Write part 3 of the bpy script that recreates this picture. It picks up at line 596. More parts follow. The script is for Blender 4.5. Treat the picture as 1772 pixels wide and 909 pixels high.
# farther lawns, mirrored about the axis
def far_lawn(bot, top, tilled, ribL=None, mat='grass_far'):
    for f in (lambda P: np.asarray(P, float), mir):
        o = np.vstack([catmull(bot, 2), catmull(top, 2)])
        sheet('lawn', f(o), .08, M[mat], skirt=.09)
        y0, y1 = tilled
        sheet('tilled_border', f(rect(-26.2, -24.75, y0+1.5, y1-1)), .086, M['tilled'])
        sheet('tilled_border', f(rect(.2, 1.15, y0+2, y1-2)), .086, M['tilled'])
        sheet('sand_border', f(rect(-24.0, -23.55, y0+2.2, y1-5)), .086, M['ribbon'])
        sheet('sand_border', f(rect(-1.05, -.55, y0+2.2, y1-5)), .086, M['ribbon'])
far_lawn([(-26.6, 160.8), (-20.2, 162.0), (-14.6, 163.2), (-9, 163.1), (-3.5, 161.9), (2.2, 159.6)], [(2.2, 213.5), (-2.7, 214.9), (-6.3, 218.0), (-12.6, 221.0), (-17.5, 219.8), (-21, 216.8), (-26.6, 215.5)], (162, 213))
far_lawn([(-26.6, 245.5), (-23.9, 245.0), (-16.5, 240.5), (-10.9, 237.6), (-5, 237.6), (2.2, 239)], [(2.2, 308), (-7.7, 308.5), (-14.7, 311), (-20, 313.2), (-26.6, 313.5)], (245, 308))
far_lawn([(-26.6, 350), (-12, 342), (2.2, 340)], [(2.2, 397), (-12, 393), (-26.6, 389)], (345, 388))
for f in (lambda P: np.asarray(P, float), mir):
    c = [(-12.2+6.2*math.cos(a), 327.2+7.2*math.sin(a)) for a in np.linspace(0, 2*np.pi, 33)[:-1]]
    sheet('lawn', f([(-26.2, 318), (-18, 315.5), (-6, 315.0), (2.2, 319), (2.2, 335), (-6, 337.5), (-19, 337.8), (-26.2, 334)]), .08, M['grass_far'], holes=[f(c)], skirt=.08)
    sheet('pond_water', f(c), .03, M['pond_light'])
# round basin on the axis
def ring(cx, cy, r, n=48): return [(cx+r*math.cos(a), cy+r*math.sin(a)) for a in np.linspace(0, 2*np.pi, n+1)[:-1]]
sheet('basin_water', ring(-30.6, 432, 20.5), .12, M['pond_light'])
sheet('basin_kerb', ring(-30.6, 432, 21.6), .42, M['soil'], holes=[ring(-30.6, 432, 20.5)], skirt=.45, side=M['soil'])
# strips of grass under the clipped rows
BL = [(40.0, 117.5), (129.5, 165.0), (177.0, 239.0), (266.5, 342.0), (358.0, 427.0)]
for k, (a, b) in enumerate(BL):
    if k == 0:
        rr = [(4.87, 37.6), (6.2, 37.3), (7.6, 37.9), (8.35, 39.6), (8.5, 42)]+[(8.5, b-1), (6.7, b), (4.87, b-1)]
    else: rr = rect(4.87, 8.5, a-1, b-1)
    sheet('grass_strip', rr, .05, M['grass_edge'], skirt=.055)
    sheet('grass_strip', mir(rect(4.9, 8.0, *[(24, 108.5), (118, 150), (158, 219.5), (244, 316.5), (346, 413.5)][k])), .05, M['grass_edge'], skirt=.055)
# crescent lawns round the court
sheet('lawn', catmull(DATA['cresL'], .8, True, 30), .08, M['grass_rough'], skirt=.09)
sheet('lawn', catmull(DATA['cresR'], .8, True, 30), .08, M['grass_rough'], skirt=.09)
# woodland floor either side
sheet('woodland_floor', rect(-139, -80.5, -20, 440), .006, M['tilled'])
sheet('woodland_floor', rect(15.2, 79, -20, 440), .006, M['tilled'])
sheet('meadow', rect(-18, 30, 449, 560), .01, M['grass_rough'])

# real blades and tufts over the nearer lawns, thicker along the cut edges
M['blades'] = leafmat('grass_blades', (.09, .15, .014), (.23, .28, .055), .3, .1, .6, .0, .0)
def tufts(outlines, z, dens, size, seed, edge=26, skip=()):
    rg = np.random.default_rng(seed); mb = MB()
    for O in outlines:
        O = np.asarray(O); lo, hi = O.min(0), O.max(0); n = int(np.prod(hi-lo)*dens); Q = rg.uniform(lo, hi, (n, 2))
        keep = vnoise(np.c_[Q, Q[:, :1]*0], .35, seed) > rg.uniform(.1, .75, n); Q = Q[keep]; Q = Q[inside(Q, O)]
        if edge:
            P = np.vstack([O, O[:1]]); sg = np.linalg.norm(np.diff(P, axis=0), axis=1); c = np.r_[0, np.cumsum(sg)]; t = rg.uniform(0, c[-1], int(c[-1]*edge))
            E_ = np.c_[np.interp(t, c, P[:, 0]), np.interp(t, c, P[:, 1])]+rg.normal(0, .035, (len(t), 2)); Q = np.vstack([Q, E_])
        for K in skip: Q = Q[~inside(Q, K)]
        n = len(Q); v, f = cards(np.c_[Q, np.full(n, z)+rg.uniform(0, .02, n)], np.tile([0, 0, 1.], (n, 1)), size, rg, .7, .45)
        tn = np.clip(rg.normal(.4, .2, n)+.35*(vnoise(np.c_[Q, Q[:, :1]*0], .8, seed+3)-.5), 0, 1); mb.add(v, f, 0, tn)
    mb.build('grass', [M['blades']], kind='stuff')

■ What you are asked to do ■
Retype the data exactly as given.

■ Answer for the task ■
Write part 3 of the bpy script that recreates this picture. It picks up at line 596. More parts follow. The script is for Blender 4.5. Treat the picture as 1772 pixels wide and 909 pixels high.
# farther lawns, mirrored about the axis
def far_lawn(bot, top, tilled, ribL=None, mat='grass_far'):
    for f in (lambda P: np.asarray(P, float), mir):
        o = np.vstack([catmull(bot, 2), catmull(top, 2)])
        sheet('lawn', f(o), .08, M[mat], skirt=.09)
        y0, y1 = tilled
        sheet('tilled_border', f(rect(-26.2, -24.75, y0+1.5, y1-1)), .086, M['tilled'])
        sheet('tilled_border', f(rect(.2, 1.15, y0+2, y1-2)), .086, M['tilled'])
        sheet('sand_border', f(rect(-24.0, -23.55, y0+2.2, y1-5)), .086, M['ribbon'])
        sheet('sand_border', f(rect(-1.05, -.55, y0+2.2, y1-5)), .086, M['ribbon'])
far_lawn([(-26.6, 160.8), (-20.2, 162.0), (-14.6, 163.2), (-9, 163.1), (-3.5, 161.9), (2.2, 159.6)], [(2.2, 213.5), (-2.7, 214.9), (-6.3, 218.0), (-12.6, 221.0), (-17.5, 219.8), (-21, 216.8), (-26.6, 215.5)], (162, 213))
far_lawn([(-26.6, 245.5), (-23.9, 245.0), (-16.5, 240.5), (-10.9, 237.6), (-5, 237.6), (2.2, 239)], [(2.2, 308), (-7.7, 308.5), (-14.7, 311), (-20, 313.2), (-26.6, 313.5)], (245, 308))
far_lawn([(-26.6, 350), (-12, 342), (2.2, 340)], [(2.2, 397), (-12, 393), (-26.6, 389)], (345, 388))
for f in (lambda P: np.asarray(P, float), mir):
    c = [(-12.2+6.2*math.cos(a), 327.2+7.2*math.sin(a)) for a in np.linspace(0, 2*np.pi, 33)[:-1]]
    sheet('lawn', f([(-26.2, 318), (-18, 315.5), (-6, 315.0), (2.2, 319), (2.2, 335), (-6, 337.5), (-19, 337.8), (-26.2, 334)]), .08, M['grass_far'], holes=[f(c)], skirt=.08)
    sheet('pond_water', f(c), .03, M['pond_light'])
# round basin on the axis
def ring(cx, cy, r, n=48): return [(cx+r*math.cos(a), cy+r*math.sin(a)) for a in np.linspace(0, 2*np.pi, n+1)[:-1]]
sheet('basin_water', ring(-30.6, 432, 20.5), .12, M['pond_light'])
sheet('basin_kerb', ring(-30.6, 432, 21.6), .42, M['soil'], holes=[ring(-30.6, 432, 20.5)], skirt=.45, side=M['soil'])
# strips of grass under the clipped rows
BL = [(40.0, 117.5), (129.5, 165.0), (177.0, 239.0), (266.5, 342.0), (358.0, 427.0)]
for k, (a, b) in enumerate(BL):
    if k == 0:
        rr = [(4.87, 37.6), (6.2, 37.3), (7.6, 37.9), (8.35, 39.6), (8.5, 42)]+[(8.5, b-1), (6.7, b), (4.87, b-1)]
    else: rr = rect(4.87, 8.5, a-1, b-1)
    sheet('grass_strip', rr, .05, M['grass_edge'], skirt=.055)
    sheet('grass_strip', mir(rect(4.9, 8.0, *[(24, 108.5), (118, 150), (158, 219.5), (244, 316.5), (346, 413.5)][k])), .05, M['grass_edge'], skirt=.055)
# crescent lawns round the court
sheet('lawn', catmull(DATA['cresL'], .8, True, 30), .08, M['grass_rough'], skirt=.09)
sheet('lawn', catmull(DATA['cresR'], .8, True, 30), .08, M['grass_rough'], skirt=.09)
# woodland floor either side
sheet('woodland_floor', rect(-139, -80.5, -20, 440), .006, M['tilled'])
sheet('woodland_floor', rect(15.2, 79, -20, 440), .006, M['tilled'])
sheet('meadow', rect(-18, 30, 449, 560), .01, M['grass_rough'])

# real blades and tufts over the nearer lawns, thicker along the cut edges
M['blades'] = leafmat('grass_blades', (.09, .15, .014), (.23, .28, .055), .3, .1, .6, .0, .0)
def tufts(outlines, z, dens, size, seed, edge=26, skip=()):
    rg = np.random.default_rng(seed); mb = MB()
    for O in outlines:
        O = np.asarray(O); lo, hi = O.min(0), O.max(0); n = int(np.prod(hi-lo)*dens); Q = rg.uniform(lo, hi, (n, 2))
        keep = vnoise(np.c_[Q, Q[:, :1]*0], .35, seed) > rg.uniform(.1, .75, n); Q = Q[keep]; Q = Q[inside(Q, O)]
        if edge:
            P = np.vstack([O, O[:1]]); sg = np.linalg.norm(np.diff(P, axis=0), axis=1); c = np.r_[0, np.cumsum(sg)]; t = rg.uniform(0, c[-1], int(c[-1]*edge))
            E_ = np.c_[np.interp(t, c, P[:, 0]), np.interp(t, c, P[:, 1])]+rg.normal(0, .035, (len(t), 2)); Q = np.vstack([Q, E_])
        for K in skip: Q = Q[~inside(Q, K)]
        n = len(Q); v, f = cards(np.c_[Q, np.full(n, z)+rg.uniform(0, .02, n)], np.tile([0, 0, 1.], (n, 1)), size, rg, .7, .45)
        tn = np.clip(rg.normal(.4, .2, n)+.35*(vnoise(np.c_[Q, Q[:, :1]*0], .8, seed+3)-.5), 0, 1); mb.add(v, f, 0, tn)
    mb.build('grass', [M['blades']], kind='stuff')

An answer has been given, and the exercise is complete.